Goals
1. At the end of four years, students should be able to
- Understand that language is a meaning-making resource people choose strategically to achieve specific communicative purposes
- Understand that text types are discourse institutionalised socially and culturally to achieve specific communicative purposes
- Understand that language not only represents but also actively constructs our view of the world
- Listen to, read and view texts critically to understand and respond to the various uses of the English Language in achieving the purpose, context, culture and audience intended
- Speak, write and represent fluently and effectively using appropriate text types to achieve the purpose, context, culture and audience intended
- Use Information and Communication Technology (ICT) actively and purposefully in the understanding, learning and use of English
Heart of the Discipline
2. Language is functional as it is used to make and exchange meanings influenced by social and cultural contexts. In Singapore, the English Language operates at many levels and plays many roles. Locally, it is the common language that facilitates communication and bonding among the different ethnic and cultural groups. Globally, it allows Singaporeans to participate actively and effectively in a knowledge-based economy where English Language is the lingua franca of the Internet, of science and technology and of world economy.
Assessment
3. The lower secondary curriculum is designed to arouse and increase students’ interest and build their foundation in the English Language. This involves providing students with a rich print and non-print environment of various text types and text forms so that they engage with the language and understand how it is being used both meaningfully and contextually to represent and construct one’s view of the world. It also involves giving students opportunities to respond individually or socially with peers and teachers, so that they grow as English Language users through self-reflection or by receiving constructive feedback.

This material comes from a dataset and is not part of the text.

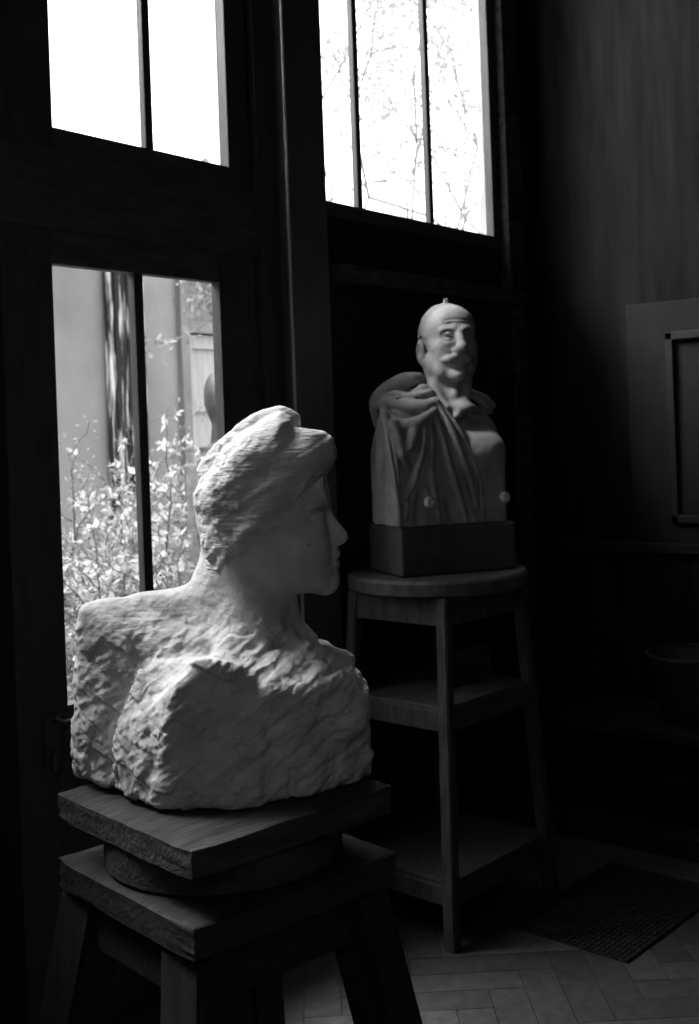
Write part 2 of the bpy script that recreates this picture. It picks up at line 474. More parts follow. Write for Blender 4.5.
def woman():
    root = empty('stone_bust', WC, math.atan2(RT[1], RT[0]))
    tag(root, 'pale rough-hewn stone bust of a woman in profile, on the low wooden stand', 'bust')
    s = Vol((-0.31, -0.21, -0.01), (0.31, 0.26, 0.70), 0.0027)
    pts = lambda l: [W(*p) for p in l]
    # uncarved back of the block
    s.hull(pts([(79, 609, -.02), (97, 598, .0), (150, 594, .01), (206, 602, .02), (84, 602, .13), (205, 598, .15), (74, 640, -.01), (73, 676, .0), (71, 705, .03),
                (69, 735, .05), (68, 765, .05), (76, 776, .10), (98, 790, -.02), (215, 770, .17), (250, 650, .17), (215, 790, -.03), (205, 660, -.06), (120, 640, -.045)]), 0.02, 0.012)
    # broken stump of the near arm
    s.hull(pts([(142, 668, -.09), (165, 660, -.125), (192, 657, -.135), (240, 663, -.125), (252, 668, -.07), (240, 660, .0), (150, 660, -.03), (120, 690, -.07), (115, 712, -.07),
                (117, 742, -.07), (122, 770, -.06), (112, 790, -.03), (150, 809, -.12), (166, 812, -.128), (166, 740, -.15), (172, 690, -.15), (258, 806, -.115), (262, 710, -.115), (250, 800, .05), (120, 790, .0)]), 0.016, 0.008)
    # chest block with the far breast
    s.hull(pts([(238, 690, -.115), (285, 672, -.085), (335, 664, -.05), (358, 668, -.02), (367, 684, -.005), (371, 700, .0), (372, 735, .01), (376, 765, .02), (372, 778, .03), (340, 790, -.04),
                (300, 803, -.095), (230, 809, -.12), (250, 645, -.04), (300, 636, -.03), (250, 640, .12), (340, 668, .10), (368, 710, .10), (366, 772, .12), (230, 770, .17)]), 0.02, 0.012)
    # shoulders sloping from the neck
    s.hull(pts([(292, 612, .03), (303, 618, .02), (322, 634, .02), (344, 652, .02), (360, 665, .02), (370, 690, .03), (250, 640, -.06), (290, 660, -.07), (250, 610, .1), (330, 655, .11), (365, 690, .11), (240, 680, -.09), (300, 690, -.07), (300, 700, .12), (215, 640, .12), (215, 640, -.05)]), 0.02, 0.012)
    s.chain(pts([(212, 585, .03), (198, 600, .03), (150, 612, .04)]), [.03, .03, .03], 0.03)
    # neck
    s.cap(W(262, 555, .02), W(250, 640, .02), .068, .074, .03)
    s.cap(W(228, 560, .03), W(218, 640, .04), .045, .06, .03)
    s.chain(pts([(232, 565, -.040), (250, 600, -.042), (276, 640, -.052)]), [.016, .016, .012], 0.04)
    s.chain(pts([(276, 640, -.06), (310, 652, -.045), (345, 660, -.01)]), [.012, .012, .012], 0.025)
    s.ell(W(283, 642, -.075), (.02, .02, .012), 0.03, cut=True)
    # breast ridge and the hollow between arm and chest
    s.chain(pts([(262, 702, -.110), (285, 692, -.10), (312, 690, -.085), (340, 692, -.052)]), [.012, .014, .014, .016], 0.045)
    s.hull(pts([(225, 650, -.07), (262, 655, -.075), (300, 662, -.07), (340, 664, -.04), (240, 700, -.12), (300, 700, -.10), (215, 690, -.12), (230, 650, .1), (330, 670, .08), (300, 740, -.09), (230, 740, -.12)]), .03, .02)
    s.chain(pts([(318, 700, -.09), (330, 686, -.075), (352, 674, -.04)]), [.006, .009, .008], .012)
    s.chain(pts([(322, 715, -.10), (336, 700, -.088), (350, 690, -.062)]), [.006, .009, .007], .012, cut=True)
    s.ell(W(346, 712, -.03), (.04, .035, .045), 0.03)
    # fan-carved hollow behind the arm
    s.chain(pts([(70, 684, -.05), (112, 690, -.105), (160, 650, -.12)]), [.02, .045, .05], 0.02, cut=True)
    s.chain(pts([(110, 700, -.11), (104, 740, -.12), (100, 775, -.12)]), [.03, .03, .02], 0.02, cut=True)
    # head
    he = .02
    mass = [W(*p, he)[[0, 2]] for p in [(321, 470), (325, 485), (326.5, 498), (327, 515), (329, 532), (332, 547), (334, 560), (333.5, 572), (330, 583), (322, 588), (308, 590), (297, 594), (280, 606), (236, 606), (206, 584), (203, 556),
                                        (198, 530), (193, 500), (200, 475), (230, 441), (270, 425), (305, 440)]]
    s.inflate(mass, .071, .085, he, 0.012)
    prof = [W(*p, he)[[0, 2]] for p in [(323, 474), (324.6, 483), (327.3, 495.4), (328.2, 503), (329.6, 510), (333, 515.5), (338.5, 522.5), (344, 529), (347.6, 534), (348.2, 538), (346, 541.4), (340.5, 543.5), (336.8, 546.3),
                                        (338.6, 550), (340.4, 552.4), (339.6, 555.6), (336.6, 558.6), (338.6, 561), (339.2, 564.2), (337, 567), (334.6, 569.8), (336, 574), (336.2, 579), (333.6, 584.3), (328, 588), (318, 589), (312, 570), (312, 500)]]
    zz = lambda y: W(330, y, he)[2]
    s.slab(prof, [(zz(474), .05), (zz(497), .036), (zz(508), .013), (zz(524), .012), (zz(536), .017), (zz(543), .017), (zz(547), .016), (zz(552), .022), (zz(558), .027), (zz(565), .023), (zz(570), .022), (zz(580), .025), (zz(589), .018)], he, 0.022)
    for sg in (-1, 1):
        s.ell(W(325, 517, he)+np.array([0.004, sg*.034, 0]), (.011, .018, .0105), .014, cut=True)      # socket
        s.ell(W(315.5, 517, he)+np.array([0, sg*.032, 0]), (.0135, .0145, .0125), .002)              # eyeball
        s.chain([W(323.5, 515.5, he)+np.array([0, sg*.022, 0]), W(323, 512.2, he)+np.array([0, sg*.034, 0]), W(315.5, 515.5, he)+np.array([0, sg*.047, 0])], [.003, .0034, .003], .003)
        s.chain([W(323, 519, he)+np.array([0, sg*.022, 0]), W(321.5, 522, he)+np.array([0, sg*.034, 0]), W(315, 519, he)+np.array([0, sg*.046, 0])], [.0025, .0028, .0025], .004)
        s.chain([W(326, 504, he)+np.array([0, sg*.018, 0]), W(323, 500.5, he)+np.array([0, sg*.038, 0]), W(312, 505, he)+np.array([0, sg*.056, 0])], [.006, .007, .006], .010)
        s.ell(W(338.5, 540, he)+np.array([0, sg*.0135, 0]), (.0105, .007, .008), .005)               # nostril wing
        s.ell(W(341, 543.4, he)+np.array([0, sg*.008, 0]), (.004, .004, .003), .002, cut=True)
        s.ell(W(303, 545, he)+np.array([0, sg*.036, 0]), (.040, .030, .045), .03)                     # cheek
        s.ell(W(330.5, 558.5, he)+np.array([0, sg*.029, 0]), (.008, .006, .005), .006, cut=True)      # mouth corner
    s.chain([W(338.5, 558.4, he)+np.array([0.001, 0, 0]), W(335.5, 558.6, he)+np.array([0, -.017, 0]), W(329, 559, he)+np.array([0, -.03, 0])], [.0016, .0016, .0008], .004, cut=True)
    s.chain([W(338.5, 558.4, he)+np.array([0.001, 0, 0]), W(335.5, 558.6, he)+np.array([0, .017, 0]), W(329, 559, he)+np.array([0, .03, 0])], [.0016, .0016, .0008], .004, cut=True)
    for sg in (-1, 1):
        s.chain([W(326, 583, he)+np.array([0, sg*.018, 0]), W(302, 578, he)+np.array([0, sg*.042, 0]), W(276, 564, he)+np.array([0, sg*.052, 0]), W(262, 540, he)+np.array([0, sg*.054, 0])], [.012, .016, .018, .018], .03)      # jaw
    s.ell(W(250, 565, he), (.06, .058, .06), .04)
    s.cap(W(316, 604, .02), W(303, 597, .02), .012, .012, .015, cut=True)
    # drill holes and points
    for px, py, e, r in ((195, 715, -.157, .007), (346, 709, -.053, .008), (325, 661, -.055, .005), (246, 655, -.055, .005), (235, 651, -.055, .005), (236, 640, -.05, .004), (253, 634, -.062, .003),
                         (222, 662, -.132, .007), (229, 667, -.13, .006), (309, 545, -.045, .003), (276, 516, -.055, .003)):
        s.ell(W(px, py, e), (r * .8, r * 1.6, r * .8), .002, cut=True)
    V, Q = s.mesh()
    V = relax(V, Q, 2, 0.4)
    N = normals(V, Q)
    z = V[:, 2]
    face = np.clip((V[:, 0] + .02) / .05, 0, 1) * np.clip((z - .3) / .05, 0, 1)       # smooth, finished front of the head
    top = np.clip((z - .27) / .06, 0, 1) * .55
    rough = np.clip(1 - face - top * .8, 0.10, 1)
    cut = np.clip((.30 - z) / .06, 0, 1)
    d = cut * (chips(V * 19) * .006 + chips(V * 48 + 5) * .0022) * (1 - .45 * np.clip((V[:, 0] + .08) / .06, 0, 1)) + rough * (fbm(V * 13, 3) * .006 + fbm(V * 60 + 9, 3) * .0022) + cut * fbm(V * 30 + 2, 3) * .003
    # long chisel strokes over the chest
    st = np.stack([V[:, 0] * 14 + z * 16, V[:, 1] * 14, (z * 75 - V[:, 0] * 52)], 1)
    d += cut * np.clip((V[:, 0] + .02) / .06, 0, 1) * vnoise(st) * .0040
    d += cut * vnoise(st * 2.1 + 7) * .0014
    gr = np.stack([V[:, 0] * 14, V[:, 1] * 14, z * 95 + V[:, 0] * 40], 1)
    d += np.clip(1 - np.abs(z - .3) / .1, 0, 1) * (1 - face) * vnoise(gr) * .0012
    V = V + N * d[:, None]
    V[:, 2] = np.maximum(V[:, 2], 0.0)
    link_np('body', V, Q, M['marble'], root, np.clip(1 - face, 0, 1))

    # hair: one swept-up mass with a roll over the brow and a knot on top
    h = Vol((-0.10, -0.11, 0.36), (0.22, 0.15, 0.70), 0.0027)
    hp = [W(*p, he)[[0, 2]] for p in [(322, 480), (329, 470), (331, 455), (325, 440), (313, 432), (300, 430), (293, 417), (281, 411), (266, 417), (234, 437), (219, 455), (202, 479), (194, 492), (195, 505), (200, 530), (204.5, 556), (205, 584),
                                      (211, 592), (232, 581), (254, 568), (274, 552), (288, 535), (296, 518), (306, 503), (316, 490)]]
    h.inflate(hp, .080, .050, he, 0.01, .7)
    r2 = Matrix.Rotation(math.radians(-25), 3, 'Y')
    RR = [[r2[i][j] for j in range(3)] for i in range(3)]
    h.chain([W(298, 456, he-.042), W(315, 454, he-.026), W(318, 451, he), W(315, 454, he+.026), W(298, 456, he+.042)], [.026, .030, .031, .030, .026], .02)
    h.chain([W(318, 446, he-.02), W(296, 440, he-.035), W(270, 446, he-.045), W(240, 466, he-.05)], [.02, .02, .018, .016], .02)
    h.chain([W(290, 421, he), W(279, 419, he), W(262, 426, he), W(236, 446, he), W(214, 472, he)], [.018, .022, .024, .026, .028], .012)
    rs = random.Random(4)
    for i in range(16):                                   # locks swept from brow and temple to the nape
        t = i / 15
        sg = -1 if i % 2 else 1
        x0, y0 = 312 - 26 * t, 470 + 50 * t
        h.chain([W(x0, y0, he + sg * .064), W(x0 - 26, y0 + 5 + 4 * t, he + sg * .074), W(x0 - 55, y0 + 22, he + sg * .072), W(max(x0 - 88, 206), y0 + 48 - 10 * t, he + sg * .058)], [.003, .0055, .006, .004], .008)
    V, Q = h.mesh(); V = relax(V, Q, 1, 0.4); N = normals(V, Q)
    # locks streaming back and down from the brow
    ang = V[:, 2] * 1.0 - V[:, 0] * .75
    lk = np.stack([(V[:, 0] + V[:, 2] * .8) * 13, V[:, 1] * 26, ang * 70], 1)
    back = np.clip((.12 - V[:, 0]) / .1, .1, 1)
    d = vnoise(lk) * .0012 + vnoise(lk * 1.9 + 3) * .0006 + fbm(V * 20, 2) * .003 + back * (fbm(V * 45, 3) * .004 + chips(V * 60) * .0025)
    V = V + N * d[:, None]
    link_np('hair', V, Q, M['stone_hair'], root)
    return root
woman()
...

4. Students will assess their own continual growth in the understanding and use of the language as they complete tasks given in the curriculum. To assist them in doing so, students will keep a portfolio documenting the progress of their learning. In this portfolio, students will keep informal assignments given during lessons, draft copies of their work as well as finished products. They will also make use of rubrics which could be jointly created and refined with teachers on a termly basis for self-reflection. In addition, they will also check on their progress and understanding of their own learning through conferences with peers or teachers. There will not be any grading for formative assessment.
5. There will not be any mid-year examinations for the lower secondary curriculum. Students will however sit for milestone tests and year-end oral and written examinations and the results they receive will be used to formally evaluate them. In addition, finished products from their portfolios and the interdisciplinary projects would be used for summative purposes.

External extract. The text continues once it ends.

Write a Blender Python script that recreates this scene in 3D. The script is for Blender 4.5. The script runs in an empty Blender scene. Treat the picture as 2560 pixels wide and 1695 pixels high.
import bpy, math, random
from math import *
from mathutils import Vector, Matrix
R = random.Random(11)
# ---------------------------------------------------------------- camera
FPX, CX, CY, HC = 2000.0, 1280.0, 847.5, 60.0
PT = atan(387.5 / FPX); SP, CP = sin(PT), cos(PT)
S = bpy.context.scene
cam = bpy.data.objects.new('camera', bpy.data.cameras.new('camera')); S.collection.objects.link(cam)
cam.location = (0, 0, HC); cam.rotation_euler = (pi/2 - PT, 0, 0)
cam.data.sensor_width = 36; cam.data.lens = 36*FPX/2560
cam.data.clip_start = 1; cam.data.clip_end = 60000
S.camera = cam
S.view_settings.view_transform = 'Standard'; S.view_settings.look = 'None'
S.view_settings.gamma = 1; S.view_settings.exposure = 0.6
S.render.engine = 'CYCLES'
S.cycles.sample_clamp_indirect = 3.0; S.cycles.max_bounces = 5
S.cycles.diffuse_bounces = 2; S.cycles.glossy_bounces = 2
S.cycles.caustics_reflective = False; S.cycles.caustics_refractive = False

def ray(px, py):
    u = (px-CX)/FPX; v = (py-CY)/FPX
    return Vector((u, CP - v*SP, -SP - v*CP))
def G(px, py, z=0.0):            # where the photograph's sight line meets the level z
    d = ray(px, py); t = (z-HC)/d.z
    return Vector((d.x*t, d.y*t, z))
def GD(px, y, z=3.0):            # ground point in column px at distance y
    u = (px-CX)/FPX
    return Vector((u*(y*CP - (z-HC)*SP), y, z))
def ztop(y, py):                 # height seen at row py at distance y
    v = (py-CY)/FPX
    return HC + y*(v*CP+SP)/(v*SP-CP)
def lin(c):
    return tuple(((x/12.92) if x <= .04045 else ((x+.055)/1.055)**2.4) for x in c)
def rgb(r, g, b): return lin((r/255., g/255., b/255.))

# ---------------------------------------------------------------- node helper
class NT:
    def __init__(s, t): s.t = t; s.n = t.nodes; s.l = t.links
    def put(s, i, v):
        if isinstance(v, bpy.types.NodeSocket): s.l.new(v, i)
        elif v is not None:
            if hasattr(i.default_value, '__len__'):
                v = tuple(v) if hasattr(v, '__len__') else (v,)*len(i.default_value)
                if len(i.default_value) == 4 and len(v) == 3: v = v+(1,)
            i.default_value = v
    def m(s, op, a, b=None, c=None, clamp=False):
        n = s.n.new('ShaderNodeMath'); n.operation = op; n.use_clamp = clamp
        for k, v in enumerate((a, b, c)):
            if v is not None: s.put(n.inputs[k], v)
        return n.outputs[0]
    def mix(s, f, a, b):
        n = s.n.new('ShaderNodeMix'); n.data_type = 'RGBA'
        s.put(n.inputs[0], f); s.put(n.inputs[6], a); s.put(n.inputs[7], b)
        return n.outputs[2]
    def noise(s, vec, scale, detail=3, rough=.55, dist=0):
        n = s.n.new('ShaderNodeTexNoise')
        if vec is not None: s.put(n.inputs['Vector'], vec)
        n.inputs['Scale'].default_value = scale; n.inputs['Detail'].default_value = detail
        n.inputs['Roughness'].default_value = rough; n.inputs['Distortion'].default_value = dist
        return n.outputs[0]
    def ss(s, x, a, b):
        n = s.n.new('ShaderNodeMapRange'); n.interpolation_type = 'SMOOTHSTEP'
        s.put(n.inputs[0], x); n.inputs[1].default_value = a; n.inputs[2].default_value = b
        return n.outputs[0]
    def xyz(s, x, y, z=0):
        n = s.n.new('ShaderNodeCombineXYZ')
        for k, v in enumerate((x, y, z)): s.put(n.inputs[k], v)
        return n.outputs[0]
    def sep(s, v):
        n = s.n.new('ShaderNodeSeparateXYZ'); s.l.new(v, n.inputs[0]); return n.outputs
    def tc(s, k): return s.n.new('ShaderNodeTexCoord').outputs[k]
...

6. The upper secondary curriculum will build on what students have acquired in the foundation years and deepen their understanding of the use of the English Language in sociocultural contexts. More thought provoking tasks would be set to challenge students and progressively prepare them for the ‘O’ Level examinations.
Pedagogical Approaches
7. The overall approach of the English Language curriculum aims for students to acquire language proficiency and competence through using the language. Units of work are framed around text types to heighten the applied nature of the language in the real world.
8. The department incorporates the Langlit approach in certain units to develop students’ critical perspectives by giving them the metalanguage to analyse, compare and discuss how text types have been used to achieve specific purposes in different contexts and cultures, and for different audiences.
Glossary
9. Text types are also known as genres, and adopt different socially institutionalised structures to achieve specific purposes. In the EL Syllabus 2010, they could be broadly categorized as Texts for Creative and Personal Expression and Texts for Academic and Functional Purposes.
10. Langlit dovetails into the English Syllabus 2010, which uses the approach “A Strong Foundation and Rich Language for All” and where the teaching of language requires one area to be taught in the context of the others.